There has been a series of Face Book posts recently about passing Right to Work (RTW) in Missouri. There is also a small but very vocal group of people posting just as heavily against Right to Work. I’m in favor of Right to Work but until now I’ve stayed out of those arguments.
What is amazing to me is the disinformation being spread by those opposing RTW: RTW will outlaw unions (No, it won’t). RTW will force employers to fire union workers (No, it won’t). RTW will force union workers to leave the union (No, it won’t). RTW will prohibit employers from hiring union members (No, it won’t). The series of outright lies continues.
Right to Work is two concepts:
- The end of the closed and union-only shop. Employees will not be forced to join a union against their will and will not be required to join a union as a condition of employment.
- The end of forced payment of union dues. Non-union employees will not be forced to pay union dues as a condition of employment.
Right to Work Law & Legal Definition
Right-to-work laws are state laws that prohibit both the closed and union shop. A right to work law secures the right of employees to decide for themselves whether or not to join or financially support a union. However, employees who work in the railway or airline industries are not protected by a right to work law, and employees who work on a federal enclave may not be.
Under federal labor law and state right to work laws, which exist in slightly less than half of the states, you have the right to resign from membership in a union at any time. If you resign from membership, you may not be able to participate in union elections or meetings, vote in collective bargaining ratification elections, or participate in other “internal” union activities. If you resign, you cannot be disciplined by the union for any post-resignation conduct.
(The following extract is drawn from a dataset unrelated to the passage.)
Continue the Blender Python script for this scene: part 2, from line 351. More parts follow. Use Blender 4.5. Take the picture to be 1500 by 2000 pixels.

If you resign from union membership, you are still fully covered by the collective bargaining agreement that was negotiated between your employer and the union, and the union remains obligated to represent you. Any benefits that are provided to you by your employer pursuant to the collective bargaining agreement (e.g., wages, seniority, vacations, pension, health insurance) will not be affected by your resignation. Howver, the union may exclude you from some “members-only” benefits. Although you may resign from union membership at anytime, you may be limited to a specific “window period” before you are able to end any automatic dues deductions.
Right to Work is supported by Federal law as noted above. It protected by the Taft-Hartley Act of 1947—a backlash of the Labor Relations Act, or as it’s also known, the Wagner Act of 1935. The Taft-Hartley Act defines what Right to Work is, and is not.
Union propagandists ignore these facts. They continue to claim that wages are lower in RTW states. This claim has been refuted in a 2004 study.
Opponents of Right to Work like to point out that the average wage in Right to Work states is lower than the average wage in non-RTW states. For example, on the issue section of AFL-CIO’s website, they cite the Bureau of Labor Statistics, 2001: “The average worker in a ‘right to work’ state earns about $5,333 less a year than workers in other states” (“RTW States Are”). Proponents of Right to Work do not dispute the above statistic, but suggest that the statistic is overly simplistic, manipulative and misleading.
On a nominal basis, wages are lower in Right to Work states, but proponents argue, and this paper confirms, that once the above statistic is adjusted for cost of living, real spending power is at least the same and perhaps higher in Right to Work states. For example, when the National Institute for Labor Relations Research used The Economist Magazine’s data to adjust the poverty rate in 2001 for cost of living they found that this adjusted rate was 10.8% in states with Right to Work laws as compared to 12.9% for non-RTW states (“Independent Study”).
While some RTW states appear to have lower wage rates than some non-RTW states, the availability of jobs is much greater in the RTW states. Why? Because companies are moving from those union dominated states to RTW states where union power can’t break a company—like Hostess Brands.
Survival is a strong motivator. If you examine the wasteland of the Rust Belt and compare that with Texas, the South and the Central states, the economic divergence is astounding. Job and economic growth in the RTW states is increasing. Those same job and economic growth rates are falling in the non-RTW states.
The AFL-CIO likes to call RTW the Right-to-Work-for-less. That statement is meaningless if you don’t have a job. All too many unemployed in those union controlled states would be happy to work for less—except they can’t. The unions are forcing jobs and companies to migrate to states where those companies can survive.
It doesn’t take a rocket scientist to see which system—RTW and non-RTW works.